John Matthew Daniel: So nothing now but do you see — I guess, how — what do you think these companies are doing for accommodations for their workers because it is remote, isn’t it?
Bradley J. Dodson: It is — a lot of it is in a space that we don’t currently play in, which is we do not have mobile camps in Australia. It’s something we’ve looked at in the past and may — and we’ll continue to look at in the future. I don’t see it as being a major driver for us, where I think the Australian business can grow is — there are specific properties in our core business that would be additive if we were to acquire them. And then organic growth and potentially acquisition growth in the integrated services business. But again, we’re very conscious of the fact that any capital project has to stack up against our cost of capital and the anticipated return from the buyback program.
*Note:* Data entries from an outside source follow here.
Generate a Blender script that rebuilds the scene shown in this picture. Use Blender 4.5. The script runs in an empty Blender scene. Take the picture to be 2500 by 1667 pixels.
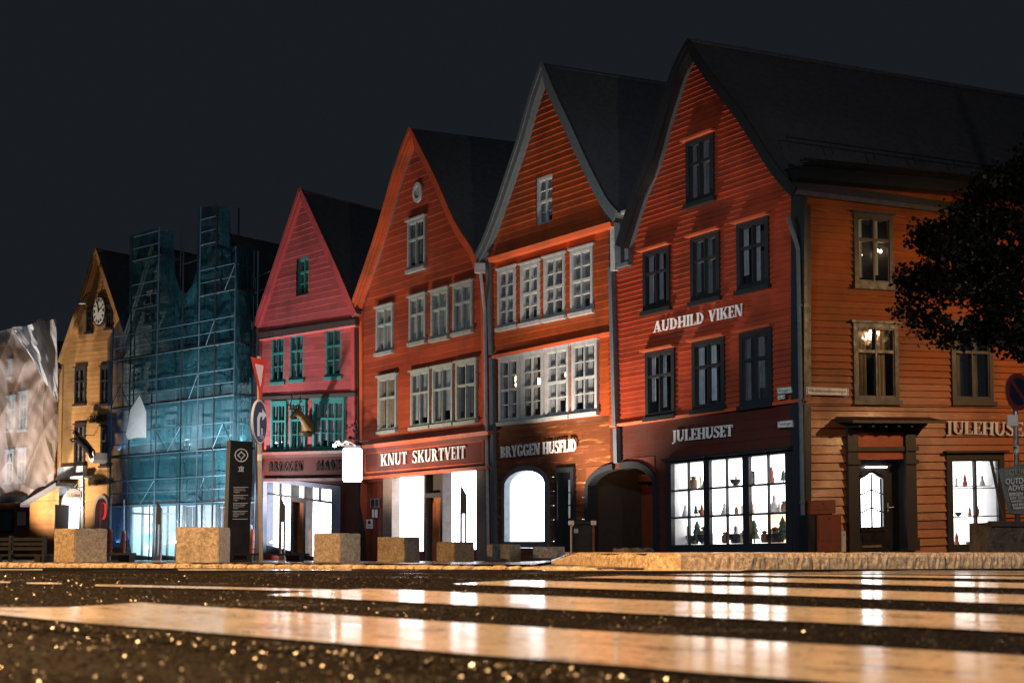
import bpy, bmesh, math, random
import numpy as np
from mathutils import Vector, Matrix
random.seed(7); rng = np.random.default_rng(11)
scene = bpy.context.scene
COL = scene.collection
# ------------------------------------------------------------------ camera model (lens, tilt and shift measured from the photo)
F = 3500.0; W0, H0 = 2500.0, 1667.0; HOR = 1345.0
PITCH = math.radians(4.0); CAMZ = 0.15
SHIFT = (HOR - H0/2)/F - math.tan(PITCH)
CP, SP = math.cos(PITCH), math.sin(PITCH)
def ray(px, py):
    xc = (px - W0/2)/F; yc = (H0/2 - py)/F + SHIFT
    return Vector((xc, CP - yc*SP, SP + yc*CP))
def at_depth(px, py, Y):
    d = ray(px, py); t = Y/d.y
    return Vector((d.x*t, Y, CAMZ + d.z*t))
def gx(px, Y): return at_depth(px, HOR, Y).x

# ------------------------------------------------------------------ ground heights
def sm(a, b, x):
    t = min(1.0, max(0.0, (x - a)/(b - a))); return t*t*(3 - 2*t)
def zroad(X, Y):
    return 0.04*math.exp(-((Y - 6.0)/3.0)**2) - 0.0064*min(50, max(0.0, Y - 10))
def zpave(X, Y):
    u = X/max(Y, 1)
    lo = 0.006 - 0.0062*min(36, max(-3, Y - 18)); hi = 0.128
    k = sm(0.022, 0.044, u)
    return lo*(1 - k) + hi*k

# ------------------------------------------------------------------ objects and properties
def tag(o, label=None, cat=None, group=None, kind=None):
    if label: o['label'] = label
    if cat: o['category'] = cat
    if group: o['group'] = group
    if kind: o['kind'] = kind
    return o
def thing(name, label, cat, loc, group=None):
    o = bpy.data.objects.new(name, None); o.empty_display_size = 0.2
    COL.objects.link(o); o.location = loc
    return tag(o, label, cat, group)
def wloc(o):
    v = Vector((0, 0, 0))
    while o is not None: v += o.location; o = o.parent
    return v
class MB:
    def __init__(s): s.v = []; s.f = []; s.c = []
    def face(s, pts, c=0.5):
        n = len(s.v); s.v += [tuple(p) for p in pts]; s.f.append(tuple(range(n, n + len(pts)))); s.c.append(c)
    def mesh(s, verts, faces, c=0.5):
        n = len(s.v); s.v += [tuple(p) for p in verts]
        for f in faces: s.f.append(tuple(i + n for i in f)); s.c.append(c)
    def solid(s, a, b, c=0.5, caps=True):
        """two loops a (front) and b (back) of equal length"""
        n = len(s.v); m = len(a); s.v += [tuple(p) for p in a] + [tuple(p) for p in b]
        if caps: s.f += [tuple(range(n, n + m)), tuple(range(n + 2*m - 1, n + m - 1, -1))]; s.c += [c, c]
        for i in range(m):
            j = (i + 1) % m; s.f.append((n + i, n + m + i, n + m + j, n + j)); s.c.append(c)
    def box(s, c0, c1, c=0.5):
        (x0, y0, z0), (x1, y1, z1) = c0, c1
        s.solid([(x0,y0,z0),(x1,y0,z0),(x1,y0,z1),(x0,y0,z1)], [(x0,y1,z0),(x1,y1,z0),(x1,y1,z1),(x0,y1,z1)], c)
    def tube(s, pts, r, seg=8, c=0.5):
        pts = [Vector(p) for p in pts]; rs = r if isinstance(r, (list, tuple)) else [r]*len(pts)
        n0 = len(s.v); ref = None
        for i, p in enumerate(pts):
            t = (pts[min(i+1, len(pts)-1)] - pts[max(i-1, 0)]).normalized()
            if ref is None: ref = Vector((0,0,1)) if abs(t.z) < .9 else Vector((1,0,0))
            a = t.cross(ref).normalized(); b = a.cross(t).normalized(); ref = b
            for k in range(seg):
                w = 2*math.pi*k/seg; s.v.append(tuple(p + (a*math.cos(w) + b*math.sin(w))*rs[i]))
        for i in range(len(pts)-1):
            for k in range(seg):
                q = (k+1) % seg
                s.f.append((n0+i*seg+k, n0+i*seg+q, n0+(i+1)*seg+q, n0+(i+1)*seg+k)); s.c.append(c)
        s.f.append(tuple(n0+k for k in range(seg))[::-1]); s.c.append(c)
        e = n0+(len(pts)-1)*seg; s.f.append(tuple(e+k for k in range(seg))); s.c.append(c)
    def lathe(s, base, prof, seg=12, c=0.5, sx=1, sy=1):
        n0 = len(s.v); b = Vector(base)
        for (r, z) in prof:
            for k in range(seg):
                w = 2*math.pi*k/seg; s.v.append((b.x + r*sx*math.cos(w), b.y + r*sy*math.sin(w), b.z + z))
        for i in range(len(prof)-1):
            for k in range(seg):
                q = (k+1) % seg; s.f.append((n0+i*seg+k, n0+i*seg+q, n0+(i+1)*seg+q, n0+(i+1)*seg+k)); s.c.append(c)
        s.f.append(tuple(n0+k for k in range(seg))[::-1]); s.c.append(c)
        e = n0+(len(prof)-1)*seg; s.f.append(tuple(e+k for k in range(seg))); s.c.append(c)
    def build(s, name, mat, parent=None, smooth=False, recalc=True):
        me = bpy.data.meshes.new(name); o = bpy.data.objects.new(name, me); COL.objects.link(o)
        base = wloc(parent) if parent is not None else (Vector(np.mean(np.array(s.v), axis=0)) if s.v else Vector())
        if parent is None:
            o.location = base
            base = Vector(base)
        else: o.parent = parent
        A = np.array(s.v, dtype=float).reshape(-1, 3) - np.array(base)
        me.from_pydata(A.tolist(), [], s.f)
        if recalc:
            bm = bmesh.new(); bm.from_mesh(me); bmesh.ops.recalc_face_normals(bm, faces=bm.faces); bm.to_mesh(me); bm.free()
        at = me.attributes.new('bv', 'FLOAT', 'FACE'); at.data.foreach_set('value', np.array(s.c, dtype=np.float32))
        if smooth: me.shade_smooth()
        me.materials.append(mat); me.update()
        return o

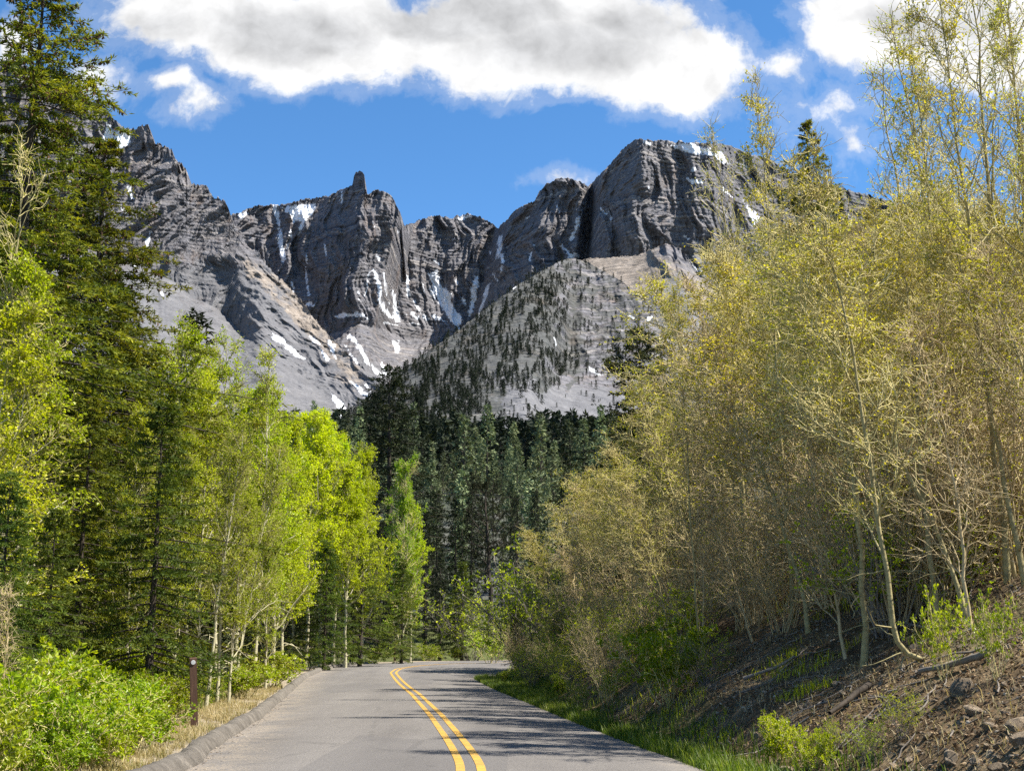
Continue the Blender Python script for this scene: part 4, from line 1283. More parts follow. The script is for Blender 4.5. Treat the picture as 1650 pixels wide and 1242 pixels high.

Operator: This now concludes our question-and-answer session. I would like to turn the floor back over to Bradley Dodson for closing comments.
Bradley J. Dodson: Thank you, Gerry, and thank you, everyone, for joining the call today. We appreciate your interest in Civeo. We look forward to speaking with you on the third quarter earnings call, which we anticipate will be at the end of October.
Operator: Ladies and gentlemen, thank you for your participation. This does conclude today’s teleconference. You may disconnect your lines, and have a wonderful day.